I hope your Christmas preparations are going well my friends xxx

Saturday, 10 November 2018

 For all those who have died (and continue to die) in war and conflict around the world.

Wednesday, 24 October 2018

Trewyn Studio, St Ives, Home of Barbara Hepworth

Sculptress Dame Barbara Hepworth (1903 -1975) was one of the few women artists of the 20th Century to achieve international prominence. Last week I visited her Trewyn studio in St Ives, now maintained by the Tate.
Downstairs, in what was originally part of her home, cabinets of photographs and other ephemera, and a selection of her wood chisels alongside some half-completed works.

Hepworth's leanings towards the abstract and avant-garde were firmly established by the early 1930's after visits to the Parisian studios of Arp, Brancusi, Mondrian, Braque and Picasso.

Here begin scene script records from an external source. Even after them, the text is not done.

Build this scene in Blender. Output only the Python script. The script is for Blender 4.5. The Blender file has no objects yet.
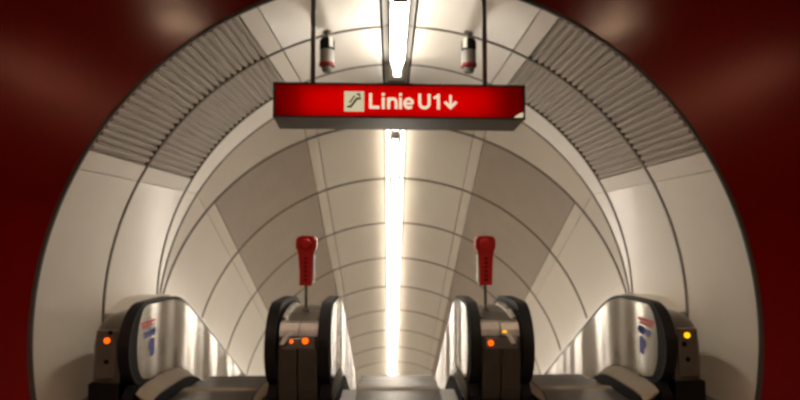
import bpy, bmesh, math
from math import sin, cos, pi, radians as R_, sqrt, exp, log
from mathutils import Vector, Matrix

S = bpy.context.scene
COL = S.collection

# ------------------------------------------------------------------ materials
ANI = 0.25; RIP = .06; RLOC = 5.0
def node_mat(name):
    m = bpy.data.materials.new(name); m.use_nodes = True
    nt = m.node_tree; nt.nodes.clear()
    out = nt.nodes.new('ShaderNodeOutputMaterial')
    return m, nt, out

def pbr(name, col, rough=.5, metal=0, var=.06, scale=6, coat=0, stretch=None, bump=0, spec=.5, rvar=0, aniso=0, ripple=0):
    m, nt, out = node_mat(name)
    b = nt.nodes.new('ShaderNodeBsdfPrincipled')
    nt.links.new(b.outputs[0], out.inputs[0])
    b.inputs['Roughness'].default_value = rough
    b.inputs['Metallic'].default_value = metal
    b.inputs['Specular IOR Level'].default_value = spec
    b.inputs['Coat Weight'].default_value = coat
    b.inputs['Coat Roughness'].default_value = .16
    tc = nt.nodes.new('ShaderNodeTexCoord'); mp = nt.nodes.new('ShaderNodeMapping')
    if stretch: mp.inputs['Scale'].default_value = stretch
    nz = nt.nodes.new('ShaderNodeTexNoise'); nz.inputs['Scale'].default_value = scale
    nz.inputs['Detail'].default_value = 4
    nt.links.new(tc.outputs['Object'], mp.inputs[0]); nt.links.new(mp.outputs[0], nz.inputs['Vector'])
    cr = nt.nodes.new('ShaderNodeValToRGB')
    cr.color_ramp.elements[0].position = .3; cr.color_ramp.elements[1].position = .7
    cr.color_ramp.elements[0].color = (*[c*(1-var) for c in col], 1)
    cr.color_ramp.elements[1].color = (*[min(1, c*(1+var)) for c in col], 1)
    nt.links.new(nz.outputs['Fac'], cr.inputs[0]); nt.links.new(cr.outputs[0], b.inputs['Base Color'])
    if ripple:      # rolled sheet that is not quite flat: long soft ripples
        m2 = nt.nodes.new('ShaderNodeMapping'); m2.inputs['Scale'].default_value = (.2, 1.7, .3); m2.inputs['Location'].default_value = (0, RLOC, 0)
        n2 = nt.nodes.new('ShaderNodeTexNoise'); n2.inputs['Scale'].default_value = 1.0; n2.inputs['Detail'].default_value = 1
        nt.links.new(tc.outputs['Object'], m2.inputs[0]); nt.links.new(m2.outputs[0], n2.inputs['Vector'])
        b2 = nt.nodes.new('ShaderNodeBump'); b2.inputs['Strength'].default_value = ripple; b2.inputs['Distance'].default_value = RIP
        nt.links.new(n2.outputs['Fac'], b2.inputs['Height']); nt.links.new(b2.outputs[0], b.inputs['Normal'])
    if aniso:
        tg = nt.nodes.new('ShaderNodeTangent'); tg.direction_type = 'RADIAL'; tg.axis = 'X'
        b.inputs['Anisotropic'].default_value = aniso; b.inputs['Anisotropic Rotation'].default_value = ANI
        nt.links.new(tg.outputs[0], b.inputs['Tangent'])
    if rvar:
        mr = nt.nodes.new('ShaderNodeMapRange')
        mr.inputs['To Min'].default_value = rough-rvar; mr.inputs['To Max'].default_value = rough+rvar
        nt.links.new(nz.outputs['Fac'], mr.inputs[0]); nt.links.new(mr.outputs[0], b.inputs['Roughness'])
    if bump:
        bp = nt.nodes.new('ShaderNodeBump'); bp.inputs['Strength'].default_value = bump
        bp.inputs['Distance'].default_value = .002
        nt.links.new(nz.outputs['Fac'], bp.inputs['Height']); nt.links.new(bp.outputs[0], b.inputs['Normal'])
    return m

def emit(name, col, strength):
    m, nt, out = node_mat(name)
    e = nt.nodes.new('ShaderNodeEmission'); e.inputs[0].default_value = (*col, 1); e.inputs[1].default_value = strength
    nt.links.new(e.outputs[0], out.inputs[0])
    return m

def translucent(name, col):
    m, nt, out = node_mat(name)
    t = nt.nodes.new('ShaderNodeBsdfTranslucent'); t.inputs[0].default_value = (*col, 1)
    g = nt.nodes.new('ShaderNodeBsdfGlossy'); g.inputs['Roughness'].default_value = .25
    d = nt.nodes.new('ShaderNodeMixShader'); d.inputs[0].default_value = .002
    nt.links.new(t.outputs[0], d.inputs[1]); nt.links.new(g.outputs[0], d.inputs[2])
    nt.links.new(d.outputs[0], out.inputs[0])
    return m

LAMP = 33.0
M = {
 'cream':  pbr('cream_enamel', (.61, .545, .455), .38, var=.02, scale=2, coat=.3),
 'trimc':  pbr('cream_trim', (.60, .53, .44), .38, var=.03, scale=2),
 'rib':    pbr('ribbed_acoustic_panel', (.325, .262, .205), .5, var=.04, scale=3),
 'back':   pbr('joint_brown', (.012, .009, .007), .9, spec=.1),
 'joint':  pbr('joint_seal_brown', (.11, .082, .06), .6, var=.1),
 'reflect':pbr('white_reflector', (.40, .38, .34), .45, var=.02),
 'rim':    pbr('portal_rim_metal', (.055, .045, .036), .6, metal=.3),
 'red':    pbr('red_enamel', (.155, .0024, .001), .24, var=.05, scale=1.5, spec=.35),
 'hallceil': pbr('hall_ceiling_dark', (.02, .014, .012), .7),
 'hallfloor': pbr('hall_floor_terrazzo', (.10, .085, .075), .45, var=.25, scale=60),
 'steel':  pbr('brushed_steel', (.46, .43, .39), .24, metal=1, var=.03, scale=2, aniso=.6, ripple=1),
 'steel2': pbr('dull_steel', (.42, .39, .35), .38, metal=.9, var=.12, scale=9, rvar=.08),
 'chrome': pbr('key_switch_chrome', (.75, .72, .68), .3, metal=.4),
 'deck':   pbr('deck_beige_metal', (.20, .158, .112), .7, metal=0, spec=.2, var=.08),
 'fascia': pbr('fascia_bronze', (.07, .056, .042), .33, metal=.7, var=.1),
 'fasciag':pbr('fascia_grey', (.17, .15, .12), .32, metal=.8, var=.1),
 'rubber': pbr('black_rubber', (.006, .005, .005), .55, var=.1, spec=.2),
 'black':  pbr('black_plastic', (.007, .006, .006), .6, spec=.08),
 'plate':  pbr('landing_plate_metal', (.085, .07, .056), .36, metal=.6, var=.15, scale=20, stretch=(1, 8, 1)),
 'step':   pbr('step_aluminium', (.085, .07, .056), .42, metal=.6, var=.15, scale=30),
 'redp':   pbr('red_plastic', (.60, .010, .008), .4, var=.04),
 'reddk':  pbr('dark_red_plastic', (.20, .006, .005), .55, spec=.2),
 'white':  pbr('white_plastic', (.75, .72, .66), .4),
 'pole':   pbr('grey_painted_pole', (.10, .085, .07), .45, metal=.3),
 'case':   pbr('sign_case_grey', (.06, .045, .028), .55, metal=.3),
 'sbox':   pbr('sign_box_interior', (.5, .5, .5), .8),
 'greyb':  pbr('grey_body', (.13, .11, .085), .4, var=.06),
 'stR':    pbr('sticker_red', (.55, .05, .05), .5),
 'stB':    pbr('sticker_blue', (.06, .07, .30), .5),
 'symbol': pbr('pictogram_grey', (.34, .34, .27), .6),
 'lamp':   emit('lamp_diffuser', (1, .91, .78), LAMP),
 'lampl':  emit('lamp_diffuser_level', (1, .93, .82), 22),
 'hall':   emit('added_fill_diffuser', (1, .80, .62), 100),  # glow of the added fill lights, left row
 'hallb':  emit('added_fill_diffuser_dim', (1, .80, .62), 80),  # weaker fill glow, leaves the right side of the red wall darker
 'down':   emit('downlight_diffuser', (1, .66, .42), 62),
 'hall2':  emit('hall_line_lamp', (1, .36, .2), 8),
 'tube':   emit('sign_tube', (1, .96, .9), 1.9),
 'letter': emit('letter_backlit', (1, .80, .56), .42),
 'picto':  emit('pictogram_backlit', (.80, .70, .44), .36),
 'orange': emit('indicator_orange', (1, .085, .002), 1.25),
 'yellow': emit('indicator_yellow', (1, .46, .004), .9),
 'signred':translucent('sign_face_red', (.95, .008, .004)),
}

# ------------------------------------------------------------------ helpers
def link(name, bm, mat, parent=None, smooth=False, recalc=True):
    if recalc: bmesh.ops.recalc_face_normals(bm, faces=bm.faces)
    me = bpy.data.meshes.new(name); bm.to_mesh(me); bm.free()
    me.materials.append(M[mat] if isinstance(mat, str) else mat)
    if smooth:
        for p in me.polygons: p.use_smooth = True
        try: me.set_sharp_from_angle(angle=R_(35))
        except Exception: pass
    o = bpy.data.objects.new(name, me); COL.objects.link(o)
    if parent: o.parent = parent
    return o

def tag(o, label=None, cat=None, group=None, kind=None):
    if label: o['label'] = label
    if cat: o['category'] = cat
    if group: o['group'] = group
    if kind: o['kind'] = kind
    return o

def thing(name, label, cat, loc=(0, 0, 0), rz=0, group=None):
    o = bpy.data.objects.new(name, None); COL.objects.link(o)
    o.location = loc; o.rotation_euler = (0, 0, rz); o.empty_display_size = .1
    return tag(o, label, cat, group)

def struct(name, bm, mat, smooth=False, recalc=True):
    return tag(link(name, bm, mat, None, smooth, recalc), kind='structure')

def box(bm, x0, x1, y0, y1, z0, z1, bev=0):
    n = bmesh.new()
    v = [n.verts.new((x, y, z)) for x in (x0, x1) for y in (y0, y1) for z in (z0, z1)]
    for f in ((0,1,3,2), (4,6,7,5), (0,4,5,1), (2,3,7,6), (0,2,6,4), (1,5,7,3)): n.faces.new([v[i] for i in f])
    if bev: bmesh.ops.bevel(n, geom=list(n.edges), offset=bev, segments=2, affect='EDGES', profile=.5)
    bmesh.ops.recalc_face_normals(n, faces=n.faces)
    merge(bm, n)

def merge(bm, n):
    me = bpy.data.meshes.new('tmp'); n.to_mesh(me); n.free(); bm.from_mesh(me); bpy.data.meshes.remove(me)

def lathe(bm, prof, seg=24, mat=Matrix()):
    """prof: list of (r, z) around the z axis."""
    rings = []
    for r, z in prof:
        if r < 1e-6: rings.append([bm.verts.new(mat @ Vector((0, 0, z)))])
        else: rings.append([bm.verts.new(mat @ Vector((r*cos(2*pi*i/seg), r*sin(2*pi*i/seg), z))) for i in range(seg)])
    for a, b in zip(rings, rings[1:]):
        for i in range(seg):
            j = (i+1) % seg
            if len(a) == 1 and len(b) == 1: continue
            if len(a) == 1: bm.faces.new((a[0], b[j], b[i]))
            elif len(b) == 1: bm.faces.new((a[i], a[j], b[0]))
            else: bm.faces.new((a[i], a[j], b[j], b[i]))
    for rg, flip in ((rings[0], True), (rings[-1], False)):
        if len(rg) > 2: bm.faces.new(rg[::-1] if flip else rg)

def loft(bm, sections, cap=True, closed=True):
    """sections: equally long lists of points."""
    rows = [[bm.verts.new(p) for p in s] for s in sections]
    n = len(rows[0])
    for a, b in zip(rows, rows[1:]):
        for i in range(n if closed else n-1):
            j = (i+1) % n
            bm.faces.new((a[i], a[j], b[j], b[i]))
    if cap and closed:
        bm.faces.new(rows[0][::-1]); bm.faces.new(rows[-1])

def prism_x(bm, poly, x0, x1, bev=0):
    """polygon in (y, z) pushed along x."""
    loft(bm, [[(x0, y, z) for y, z in poly], [(x1, y, z) for y, z in poly]])

def prism_y(bm, poly, y0, y1):
    loft(bm, [[(x, y0, z) for x, z in poly], [(x, y1, z) for x, z in poly]])

# ------------------------------------------------------------------ tunnel lining
RAD, ZC, Y0, YB = 3.28, .788, 4.9, 7.6
A30 = R_(30); T15 = math.tan(R_(15))
SEAM = .025                       # half a ring joint
def PH(r, a, y): return Vector((r*cos(a), y, ZC + r*sin(a)))
def PI_(r, a, s): return Vector((r*cos(a), YB + s*cos(A30) + r*sin(a)*.5, ZC - s*.5 + r*sin(a)*cos(A30)))
def mitreH(a, r=RAD): return YB + r*sin(a)*T15
def mitreI(a, r=RAD): return -r*sin(a)*T15

def panel(bm, P, a0, a1, u0, u1, n=8, prof=None, depth=.08, gap=.006):
    """one bent sheet with folded edges; a0..a1 degrees, u0/u1 functions of angle."""
    g = math.degrees(gap/RAD)
    a0 += g; a1 -= g
    pts = prof(a0, a1) if prof else [(a0+(a1-a0)*i/n, 0) for i in range(n+1)]
    row = []
    for a, off in pts:
        ar = R_(a); U0 = u0(ar)+SEAM; U1 = u1(ar)-SEAM
        if U1 < U0: U0 = U1 = (U0+U1)/2
        row.append([bm.verts.new(P(RAD+depth, ar, U0)), bm.verts.new(P(RAD+off, ar, U0)),
                    bm.verts.new(P(RAD+off, ar, U1)), bm.verts.new(P(RAD+depth, ar, U1))])
    for p, q in zip(row, row[1:]):
        for k in range(3): bm.faces.new((p[k], p[k+1], q[k+1], q[k]))
    bm.faces.new(row[0]); bm.faces.new(row[-1][::-1])

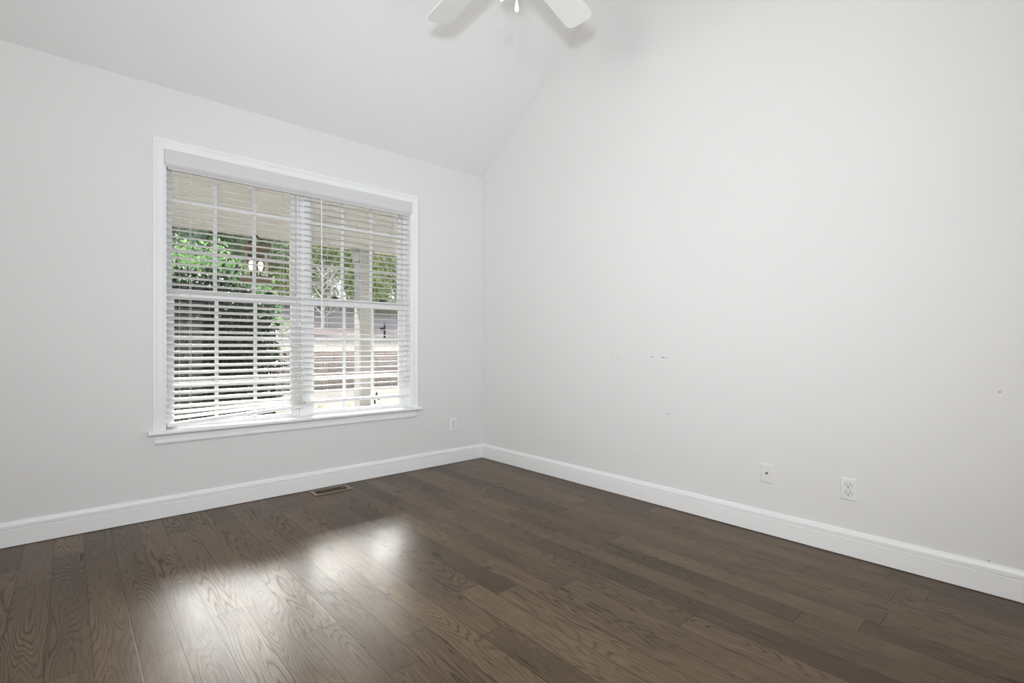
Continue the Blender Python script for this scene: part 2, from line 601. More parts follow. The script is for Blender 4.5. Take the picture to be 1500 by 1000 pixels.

She and her second husband, painter Ben Nicholson, evacuated from London to St. Ives during the war and never left. In 1949 she found and purchased Trewyn Studio, and after divorcing Nicholson two years later it became her permanent home as well as place of work.

 Upstairs, more examples of her sculptures are on display in an airy whitewashed room, with a fireplace at one end, and a doorway out into a garden at the other. I had the place all to myself........

Tragically Barbara Hepworth died here in a horrific house fire on 20th May 1975.

 At one end of the garden, two whitewashed studios, and a yard full of rough cut and prepared marble blocks. One feels as though Barbara Hepworth has just popped down to the harbour for a breath of sea air and will return any moment to continue her labours, for everything has been left in its place as it was at the time of her death.

 In a conservatory, potted cacti and succulents....
A place to sit and think, or to entertain friends on a balmy summer's evening.

 From the road below Trewyn all you see are high stone walls, no hint of the giant, imposing bronze and stone sculptures nestled amongst the lush greenery of her beloved garden.

 This was a place of serenity sheltered from the westerly gales where Barbara could work in total privacy, yet only be a short stroll from the harbour and the sea, her friends, and all of life in St. Ives. This was truly where she felt at home.
Every sculpture has at least one hole through which you catch glimpses of the rest of the garden; three-dimensional picture frames, which as you walk around, open up new vistas to the eye. This is sculpture that you can interact with as well as admire.

Down the back staircase, a few potted plants and a couple of rounded pebbles. Simple. Beautiful.
Such an intimate and personal museum. I highly recommend.